Dataset records
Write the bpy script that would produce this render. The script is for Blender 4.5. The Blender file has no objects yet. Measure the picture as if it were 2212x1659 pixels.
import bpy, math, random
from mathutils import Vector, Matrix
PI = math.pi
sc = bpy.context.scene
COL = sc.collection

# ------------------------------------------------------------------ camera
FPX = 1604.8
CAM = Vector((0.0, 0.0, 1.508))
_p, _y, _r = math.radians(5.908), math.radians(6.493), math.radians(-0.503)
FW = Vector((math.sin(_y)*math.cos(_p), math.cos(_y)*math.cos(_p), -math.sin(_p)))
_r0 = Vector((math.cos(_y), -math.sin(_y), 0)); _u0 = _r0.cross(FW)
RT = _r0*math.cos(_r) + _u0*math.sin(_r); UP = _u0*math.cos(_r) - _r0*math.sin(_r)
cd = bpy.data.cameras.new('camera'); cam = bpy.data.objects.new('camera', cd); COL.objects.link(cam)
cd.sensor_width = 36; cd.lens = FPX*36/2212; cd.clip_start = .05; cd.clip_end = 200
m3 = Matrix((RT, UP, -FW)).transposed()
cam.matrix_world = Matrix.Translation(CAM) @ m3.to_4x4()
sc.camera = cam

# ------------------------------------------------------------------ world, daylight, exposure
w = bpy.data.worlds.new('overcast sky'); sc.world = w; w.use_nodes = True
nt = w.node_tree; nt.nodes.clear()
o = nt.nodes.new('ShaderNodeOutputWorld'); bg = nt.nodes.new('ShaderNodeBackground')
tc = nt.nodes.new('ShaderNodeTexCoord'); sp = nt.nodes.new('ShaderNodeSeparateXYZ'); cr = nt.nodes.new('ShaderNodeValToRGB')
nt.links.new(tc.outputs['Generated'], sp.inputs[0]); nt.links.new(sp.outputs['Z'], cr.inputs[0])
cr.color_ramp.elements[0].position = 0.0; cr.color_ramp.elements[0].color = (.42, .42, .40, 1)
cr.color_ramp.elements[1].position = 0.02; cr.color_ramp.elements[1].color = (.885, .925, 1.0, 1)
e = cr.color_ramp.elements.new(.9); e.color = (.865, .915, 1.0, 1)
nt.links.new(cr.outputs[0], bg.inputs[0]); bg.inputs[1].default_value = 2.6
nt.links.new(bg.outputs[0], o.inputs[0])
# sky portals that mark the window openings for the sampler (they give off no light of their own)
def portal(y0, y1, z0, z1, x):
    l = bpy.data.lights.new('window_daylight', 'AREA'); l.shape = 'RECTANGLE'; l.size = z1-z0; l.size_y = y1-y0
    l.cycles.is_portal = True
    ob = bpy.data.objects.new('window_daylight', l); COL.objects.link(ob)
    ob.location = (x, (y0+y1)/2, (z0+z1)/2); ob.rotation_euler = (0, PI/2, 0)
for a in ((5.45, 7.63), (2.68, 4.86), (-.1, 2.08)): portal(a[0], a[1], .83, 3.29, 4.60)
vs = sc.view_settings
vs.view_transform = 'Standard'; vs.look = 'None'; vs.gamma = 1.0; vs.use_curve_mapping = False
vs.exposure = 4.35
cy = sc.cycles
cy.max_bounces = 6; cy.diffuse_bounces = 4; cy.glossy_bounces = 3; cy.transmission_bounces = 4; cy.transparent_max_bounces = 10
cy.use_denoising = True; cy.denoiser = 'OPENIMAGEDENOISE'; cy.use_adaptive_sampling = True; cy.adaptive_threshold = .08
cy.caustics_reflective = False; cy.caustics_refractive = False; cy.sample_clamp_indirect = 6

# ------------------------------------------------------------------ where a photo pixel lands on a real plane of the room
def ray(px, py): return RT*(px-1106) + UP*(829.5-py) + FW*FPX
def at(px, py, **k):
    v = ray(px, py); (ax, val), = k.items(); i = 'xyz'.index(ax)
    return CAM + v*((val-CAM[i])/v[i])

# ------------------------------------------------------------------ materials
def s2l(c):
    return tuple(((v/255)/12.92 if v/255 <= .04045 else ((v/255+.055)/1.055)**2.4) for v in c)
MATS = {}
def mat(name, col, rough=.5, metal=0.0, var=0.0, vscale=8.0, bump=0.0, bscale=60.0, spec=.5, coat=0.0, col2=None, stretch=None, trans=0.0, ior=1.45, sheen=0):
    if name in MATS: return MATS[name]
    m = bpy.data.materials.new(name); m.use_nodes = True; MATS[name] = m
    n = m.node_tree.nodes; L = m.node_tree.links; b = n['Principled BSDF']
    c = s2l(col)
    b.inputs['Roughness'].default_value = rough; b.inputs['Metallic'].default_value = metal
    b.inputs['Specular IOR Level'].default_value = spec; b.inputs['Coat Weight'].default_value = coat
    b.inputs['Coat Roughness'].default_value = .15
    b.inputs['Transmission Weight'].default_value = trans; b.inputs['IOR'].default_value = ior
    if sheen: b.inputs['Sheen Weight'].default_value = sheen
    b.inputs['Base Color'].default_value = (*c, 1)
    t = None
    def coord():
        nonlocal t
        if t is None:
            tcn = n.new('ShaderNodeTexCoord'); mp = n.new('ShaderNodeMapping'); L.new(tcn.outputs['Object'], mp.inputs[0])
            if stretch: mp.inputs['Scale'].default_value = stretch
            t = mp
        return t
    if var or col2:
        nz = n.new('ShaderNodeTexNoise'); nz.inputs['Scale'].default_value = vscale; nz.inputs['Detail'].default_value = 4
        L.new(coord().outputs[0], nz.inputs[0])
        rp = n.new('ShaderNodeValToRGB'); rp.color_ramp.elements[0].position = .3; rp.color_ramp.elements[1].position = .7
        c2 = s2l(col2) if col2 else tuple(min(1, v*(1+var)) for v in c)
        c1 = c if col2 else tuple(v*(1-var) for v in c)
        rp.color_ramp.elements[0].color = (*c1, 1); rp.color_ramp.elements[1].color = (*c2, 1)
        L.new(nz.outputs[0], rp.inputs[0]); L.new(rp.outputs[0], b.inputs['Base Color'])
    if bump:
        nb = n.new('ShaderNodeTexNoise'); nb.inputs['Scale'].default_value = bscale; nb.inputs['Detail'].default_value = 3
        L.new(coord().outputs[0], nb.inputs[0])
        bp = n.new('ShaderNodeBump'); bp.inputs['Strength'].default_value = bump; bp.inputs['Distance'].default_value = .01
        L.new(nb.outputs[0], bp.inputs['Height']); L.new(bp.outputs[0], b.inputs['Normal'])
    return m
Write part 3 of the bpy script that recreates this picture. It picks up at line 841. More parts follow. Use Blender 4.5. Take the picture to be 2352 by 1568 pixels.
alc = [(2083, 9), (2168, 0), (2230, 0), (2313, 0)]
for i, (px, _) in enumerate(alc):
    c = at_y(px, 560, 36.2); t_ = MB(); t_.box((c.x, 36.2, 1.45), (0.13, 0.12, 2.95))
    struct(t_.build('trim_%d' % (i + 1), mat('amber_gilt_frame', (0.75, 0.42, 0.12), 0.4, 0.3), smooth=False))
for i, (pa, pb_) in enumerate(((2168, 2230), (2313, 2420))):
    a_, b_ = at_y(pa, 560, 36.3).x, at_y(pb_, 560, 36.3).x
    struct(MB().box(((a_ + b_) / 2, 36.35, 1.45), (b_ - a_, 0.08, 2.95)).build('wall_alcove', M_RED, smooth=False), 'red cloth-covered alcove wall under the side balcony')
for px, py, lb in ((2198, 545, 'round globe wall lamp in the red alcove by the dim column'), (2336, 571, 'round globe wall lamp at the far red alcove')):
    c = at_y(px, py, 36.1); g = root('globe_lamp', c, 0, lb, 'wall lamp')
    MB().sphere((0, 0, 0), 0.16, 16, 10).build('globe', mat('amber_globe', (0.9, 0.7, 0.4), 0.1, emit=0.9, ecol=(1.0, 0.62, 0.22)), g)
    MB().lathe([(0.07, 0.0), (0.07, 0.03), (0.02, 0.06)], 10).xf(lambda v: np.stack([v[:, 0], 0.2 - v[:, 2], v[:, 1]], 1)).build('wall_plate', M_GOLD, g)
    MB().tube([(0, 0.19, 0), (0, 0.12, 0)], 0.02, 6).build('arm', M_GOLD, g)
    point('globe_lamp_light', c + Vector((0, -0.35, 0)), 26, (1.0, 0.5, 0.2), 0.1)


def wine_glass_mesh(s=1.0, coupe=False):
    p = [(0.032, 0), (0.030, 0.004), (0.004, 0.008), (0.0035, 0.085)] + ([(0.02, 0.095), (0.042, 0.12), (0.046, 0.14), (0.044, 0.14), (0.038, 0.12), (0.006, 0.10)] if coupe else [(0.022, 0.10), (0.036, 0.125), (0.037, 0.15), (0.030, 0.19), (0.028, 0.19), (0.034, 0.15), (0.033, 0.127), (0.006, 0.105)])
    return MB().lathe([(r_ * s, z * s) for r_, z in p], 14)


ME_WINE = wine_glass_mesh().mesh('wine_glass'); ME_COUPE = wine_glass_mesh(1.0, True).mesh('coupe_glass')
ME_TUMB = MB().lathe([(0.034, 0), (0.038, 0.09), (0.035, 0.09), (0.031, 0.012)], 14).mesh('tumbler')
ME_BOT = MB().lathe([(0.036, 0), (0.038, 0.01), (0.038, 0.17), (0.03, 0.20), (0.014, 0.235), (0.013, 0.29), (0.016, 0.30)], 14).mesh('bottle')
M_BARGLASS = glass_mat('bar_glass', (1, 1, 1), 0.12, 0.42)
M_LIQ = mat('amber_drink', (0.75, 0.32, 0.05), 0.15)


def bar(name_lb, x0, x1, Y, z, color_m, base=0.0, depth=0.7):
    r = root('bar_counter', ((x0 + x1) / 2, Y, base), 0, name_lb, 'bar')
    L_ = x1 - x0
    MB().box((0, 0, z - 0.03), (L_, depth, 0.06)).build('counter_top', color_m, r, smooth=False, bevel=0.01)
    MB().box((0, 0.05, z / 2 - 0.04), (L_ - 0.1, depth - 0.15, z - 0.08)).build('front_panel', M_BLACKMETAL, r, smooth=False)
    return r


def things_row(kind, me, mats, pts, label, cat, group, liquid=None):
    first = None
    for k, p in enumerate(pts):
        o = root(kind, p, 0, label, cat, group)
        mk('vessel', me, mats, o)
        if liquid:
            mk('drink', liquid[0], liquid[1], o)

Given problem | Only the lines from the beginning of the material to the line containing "sc.camera = cam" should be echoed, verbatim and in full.

Expected output |
Write the bpy script that would produce this render. The script is for Blender 4.5. The Blender file has no objects yet. Measure the picture as if it were 2212x1659 pixels.
import bpy, math, random
from mathutils import Vector, Matrix
PI = math.pi
sc = bpy.context.scene
COL = sc.collection

# ------------------------------------------------------------------ camera
FPX = 1604.8
CAM = Vector((0.0, 0.0, 1.508))
_p, _y, _r = math.radians(5.908), math.radians(6.493), math.radians(-0.503)
FW = Vector((math.sin(_y)*math.cos(_p), math.cos(_y)*math.cos(_p), -math.sin(_p)))
_r0 = Vector((math.cos(_y), -math.sin(_y), 0)); _u0 = _r0.cross(FW)
RT = _r0*math.cos(_r) + _u0*math.sin(_r); UP = _u0*math.cos(_r) - _r0*math.sin(_r)
cd = bpy.data.cameras.new('camera'); cam = bpy.data.objects.new('camera', cd); COL.objects.link(cam)
cd.sensor_width = 36; cd.lens = FPX*36/2212; cd.clip_start = .05; cd.clip_end = 200
m3 = Matrix((RT, UP, -FW)).transposed()
cam.matrix_world = Matrix.Translation(CAM) @ m3.to_4x4()
sc.camera = cam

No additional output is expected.